GG Allin & the Jabbers 
Gimme Some Head / Dead Or Alive 
Label: Orange Records (ORA-69 • 107077) 
Recorded: Fall 1980 (guitar, bass, drums, vocals) NCS Studio - Auburn NH & late fall 1980 (Wayne Kramer leads, backup vocals on GSH), Dreamland Recording Studios - New York City 
Released: November 1, 1981 (matrix indicates July 1981 pressing) 

Lineup: GG Allin (vocals & drums), Alan Chapple (bass), Rob Basso (guitar), John Fortin (guitar) Wayne Kramer (leads, backup vocals Gimme Some Head) 

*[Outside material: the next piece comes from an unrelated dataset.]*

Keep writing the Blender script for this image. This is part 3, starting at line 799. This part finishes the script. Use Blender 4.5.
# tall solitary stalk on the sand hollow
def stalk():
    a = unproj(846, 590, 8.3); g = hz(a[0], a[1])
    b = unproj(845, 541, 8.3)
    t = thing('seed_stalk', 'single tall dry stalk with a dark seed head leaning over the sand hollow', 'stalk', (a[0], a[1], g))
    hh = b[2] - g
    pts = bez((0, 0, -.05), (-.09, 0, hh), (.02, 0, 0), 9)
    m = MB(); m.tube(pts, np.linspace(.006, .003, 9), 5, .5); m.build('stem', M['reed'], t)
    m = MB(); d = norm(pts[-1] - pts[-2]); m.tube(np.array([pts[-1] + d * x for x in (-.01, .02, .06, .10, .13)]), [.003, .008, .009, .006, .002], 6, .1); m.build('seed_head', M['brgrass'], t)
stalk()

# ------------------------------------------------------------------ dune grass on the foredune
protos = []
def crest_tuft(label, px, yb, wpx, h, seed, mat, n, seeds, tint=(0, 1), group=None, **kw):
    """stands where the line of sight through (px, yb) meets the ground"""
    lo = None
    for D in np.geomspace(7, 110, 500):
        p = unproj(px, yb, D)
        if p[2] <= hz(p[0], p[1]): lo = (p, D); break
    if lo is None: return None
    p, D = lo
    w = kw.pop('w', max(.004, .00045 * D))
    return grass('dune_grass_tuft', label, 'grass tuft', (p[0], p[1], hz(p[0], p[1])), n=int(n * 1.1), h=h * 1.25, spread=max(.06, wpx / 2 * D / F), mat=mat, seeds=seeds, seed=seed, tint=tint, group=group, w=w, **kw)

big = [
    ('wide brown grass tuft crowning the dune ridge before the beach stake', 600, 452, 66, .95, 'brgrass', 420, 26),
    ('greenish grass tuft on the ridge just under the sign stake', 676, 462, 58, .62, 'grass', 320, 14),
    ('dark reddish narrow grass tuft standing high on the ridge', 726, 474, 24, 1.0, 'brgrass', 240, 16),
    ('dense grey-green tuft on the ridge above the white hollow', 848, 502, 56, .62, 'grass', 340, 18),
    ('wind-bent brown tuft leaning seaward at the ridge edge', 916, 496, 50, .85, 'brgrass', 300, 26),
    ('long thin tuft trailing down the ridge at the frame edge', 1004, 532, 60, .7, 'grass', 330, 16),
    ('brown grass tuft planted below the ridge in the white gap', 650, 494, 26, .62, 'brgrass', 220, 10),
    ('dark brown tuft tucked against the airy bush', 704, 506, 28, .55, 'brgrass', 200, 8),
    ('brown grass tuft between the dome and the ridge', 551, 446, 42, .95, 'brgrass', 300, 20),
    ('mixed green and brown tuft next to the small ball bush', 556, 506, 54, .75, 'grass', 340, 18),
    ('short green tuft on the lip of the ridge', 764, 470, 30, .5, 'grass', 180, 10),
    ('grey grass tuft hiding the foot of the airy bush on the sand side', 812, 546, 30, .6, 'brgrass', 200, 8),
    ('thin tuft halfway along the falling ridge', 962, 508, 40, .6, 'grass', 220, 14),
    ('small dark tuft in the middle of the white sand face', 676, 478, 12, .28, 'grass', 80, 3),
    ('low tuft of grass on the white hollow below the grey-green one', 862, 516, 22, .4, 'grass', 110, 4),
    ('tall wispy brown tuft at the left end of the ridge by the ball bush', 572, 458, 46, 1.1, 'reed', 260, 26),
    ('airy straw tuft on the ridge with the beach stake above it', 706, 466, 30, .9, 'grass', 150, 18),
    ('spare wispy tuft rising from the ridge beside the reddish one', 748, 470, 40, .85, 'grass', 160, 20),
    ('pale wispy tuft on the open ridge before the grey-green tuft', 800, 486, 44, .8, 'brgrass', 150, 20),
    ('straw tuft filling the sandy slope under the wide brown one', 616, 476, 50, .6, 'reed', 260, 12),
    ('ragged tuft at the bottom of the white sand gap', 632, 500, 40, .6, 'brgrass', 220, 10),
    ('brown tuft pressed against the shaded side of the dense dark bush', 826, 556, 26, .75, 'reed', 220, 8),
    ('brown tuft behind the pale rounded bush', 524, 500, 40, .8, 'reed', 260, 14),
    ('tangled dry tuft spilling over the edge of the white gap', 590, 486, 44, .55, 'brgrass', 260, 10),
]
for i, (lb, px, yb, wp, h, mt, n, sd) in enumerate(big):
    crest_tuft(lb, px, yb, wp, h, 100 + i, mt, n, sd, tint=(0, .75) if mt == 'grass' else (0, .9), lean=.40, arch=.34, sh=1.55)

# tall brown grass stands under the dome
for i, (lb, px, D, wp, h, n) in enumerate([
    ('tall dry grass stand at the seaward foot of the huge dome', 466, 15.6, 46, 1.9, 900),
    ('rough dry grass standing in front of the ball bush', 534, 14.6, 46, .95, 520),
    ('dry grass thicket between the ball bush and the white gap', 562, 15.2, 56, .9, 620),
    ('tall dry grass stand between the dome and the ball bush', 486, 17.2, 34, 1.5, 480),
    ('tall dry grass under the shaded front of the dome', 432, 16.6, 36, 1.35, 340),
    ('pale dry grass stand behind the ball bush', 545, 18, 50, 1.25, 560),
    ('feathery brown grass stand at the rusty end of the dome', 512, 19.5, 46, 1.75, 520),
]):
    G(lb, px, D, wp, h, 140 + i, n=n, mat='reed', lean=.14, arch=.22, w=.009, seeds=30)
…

Through David Peel’s matchmaking, GG’s next outing featured two big names: the MC5’s Wayne Kramer on guitar and Dennis “Machine Gun” Thompson on drums (credited as the MC2 on the record label - although Thompson’s drum tracks would be dumped prior to pressing, in favor of GGs, as was the case from this point on). GG must’ve been pumped to rock out with two of his adolescent heroes, and the resulting studio effort is arguably his finest recorded moment. “Gimme” was an early live show staple which GG would introduce by asking “How many girls out there like to suck cock?” and demanding a show of hands. “The guys need to know who to take home tonight!” (Judging by the live tapes I’ve heard, the female attendees weren’t too eager to divulge this information.) All indications suggest this was the best-selling GG release back then — in the couple-thousand ballpark — with the Kramer/Thompson association no doubt adding legitimacy to a relatively unknown performer. *Note: Although John Fortin played on all tracks his name was dropped from the credits by GG, who decided he’d rather credit Wayne Kramer as the second guitarist than have 3 guitarists listed. A year earlier Fortin saw he was not credited with writing Cheri Love Affair on the EP and again having his name dropped from the credits he had enough and quit the Jabbers at this point. 

The session also produced a third track, “Occupation” (a.k.a. “Occupational Hazard”), which lay buried until the late-1990s when it was bootlegged. It’s too bad this song never appeared during the Jabbers’ heydey, as it’s a great snotty Stonesy garage punker with the hallmark Wayne Kramer noodling. And it’s notable, as with “Dead Or Alive,” as one of the few curse-free GG cuts. *Note: this song will finally be released on the Jabbers new official Blood Orange label in March 2019.